The panel epitomizes what Kandil says he looks for when hiring: flexible thinking and broad capacity. Gist, the head of language arts, gushes with ideas on reading as well as interdisciplinary study. Gurbuz, a trained physicist and engineer, grasps in a flash the scheduling implications of every new idea. When she's not thanking "Mr. A.G" for his organizational vision, Gugerli is carefully framing her role as the school's first guidance counselor.

"Let's not use [the term] 'discipline' so much," she says. "Behavior management is more positive." Kandil agrees.

Saying yes

Back in his office that day, the principal gives the impression of a man who is prepared for the new year, yet fully aware that it will bring surprises. That comes from knowing his purpose.

In some ways, he says, CSP is a controlled experiment in education. Because students are admitted by lottery, not merit, he believes his student body represents the same sort of cross section of the population that any public school does.

That must be a comfort, given that CSP students routinely outperform their counterparts elsewhere in the county, at least on standardized tests.

"It's never the kids.
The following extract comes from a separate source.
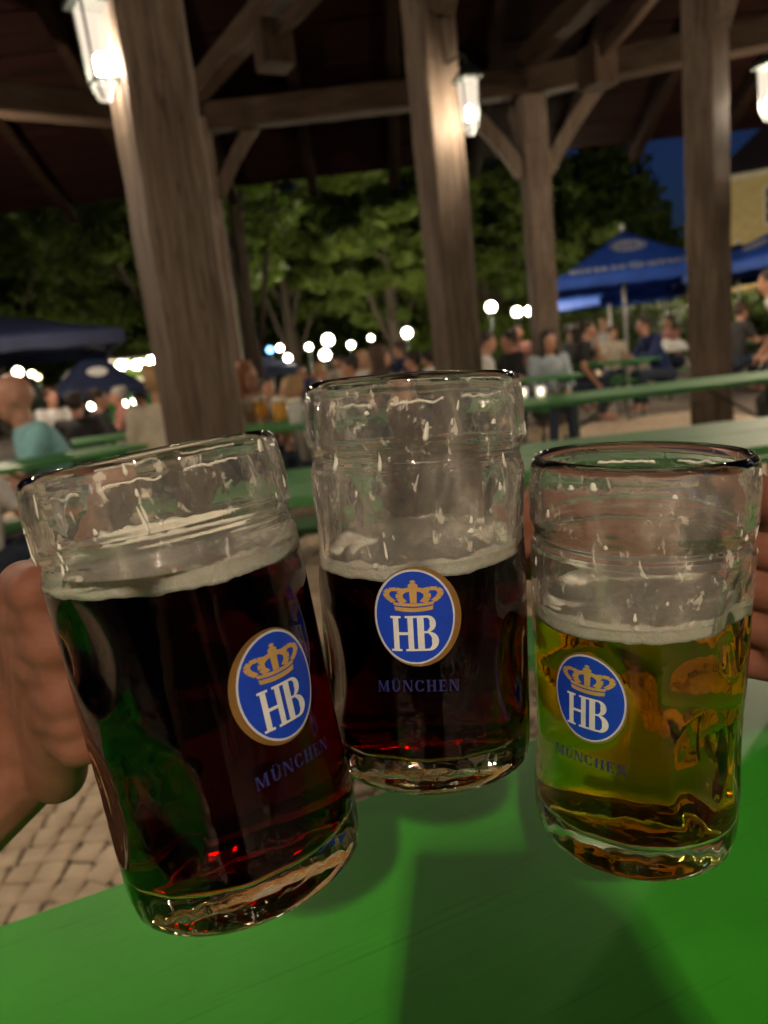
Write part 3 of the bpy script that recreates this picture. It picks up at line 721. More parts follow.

It's the experience they're offered," he says.

To that end, he demands an almost tactile sense of expectation. Students and teachers will spend three days going over the student conduct code during the first week of school. Basic rules, as always, will be posted in hallways and classrooms. Even his home visits are aimed at ensuring that all stakeholders are on the same page.

"Everyone should understand what they're saying 'yes' to," he says.

The Burkowskis seem to. Kristofer's dad, Mark, was disappointed to learn that the school's long-awaited gym won't open this fall as planned, because of permit complications, but rather next summer. Still, he's glad Kandil told him why during their conference.

Meanwhile, he has been showing up on campus, doing yardwork on his own. "It's the least I can do," Burkowski says.

And Kristofer? A good student, he's not too worried about understanding new course material, but he has misplaced a homework assignment or two in his day. CSP's zero-tolerance policy has him thinking.

"You can get organizers and sticky notes and that kind of thing," he says. "I've had my moments in the past. My plan is to eliminate them."